Few Americans today would deny, I think, that truth is under assault. It’s one of the few ideas on which Left and Right can agree. The disagreement arises over who are the greater transgressors of truth. 

This is not a trivial matter. As FEE president Lawrence Reed recently observed, truth and freedom are inseparable.

“The first casualty on the slippery slope to tyranny is the truth,” wrote Reed. “If you wish to live in freedom, you must first commit yourself to truth in all things.”

Our future need not be as bleak as that of 1984. The first step to making sure it is not is to reclaim the cherished principle of free speech, and not strictly in a legal sense.
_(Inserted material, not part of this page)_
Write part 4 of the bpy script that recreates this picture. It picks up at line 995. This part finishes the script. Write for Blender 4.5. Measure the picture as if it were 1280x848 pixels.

Rather, we must remember that the free expression of ideas is essential to and inseparable from the search for truth.

The great American writer Walter Lippmann once explained why freedom of discussion is essential to not just freedom, but truth itself.

“…if we truly wish to understand why freedom is necessary in a civilized society, we must begin by realizing that, because freedom of discussion improves our own opinions, the liberties of other men are our own vital necessity,” wrote Lippman, one of the founding editors of The New Republic. “This is the creative principle of freedom of speech, not that it is a system for the tolerating of error, but that it is a system for finding the truth.”

If our age is suffering a truth crisis, perhaps it’s because we don’t esteem truth enough. Our society seems more interested in suppressing and hiding from ideas than wrestling with them, which is what an earnest pursuit of truth demands.

Thomas Jefferson once wrote that truth “has nothing to fear from” conflict. But the truth will not prevail in a world that prevents the conflict of ideas by suppressing speech.

“Freedom is the freedom to say that two plus two makes four,” Winston Smith tells us. “If this is granted, all else follows.”

When I read this line 25 years ago I didn’t understand what Orwell was saying. Now I do.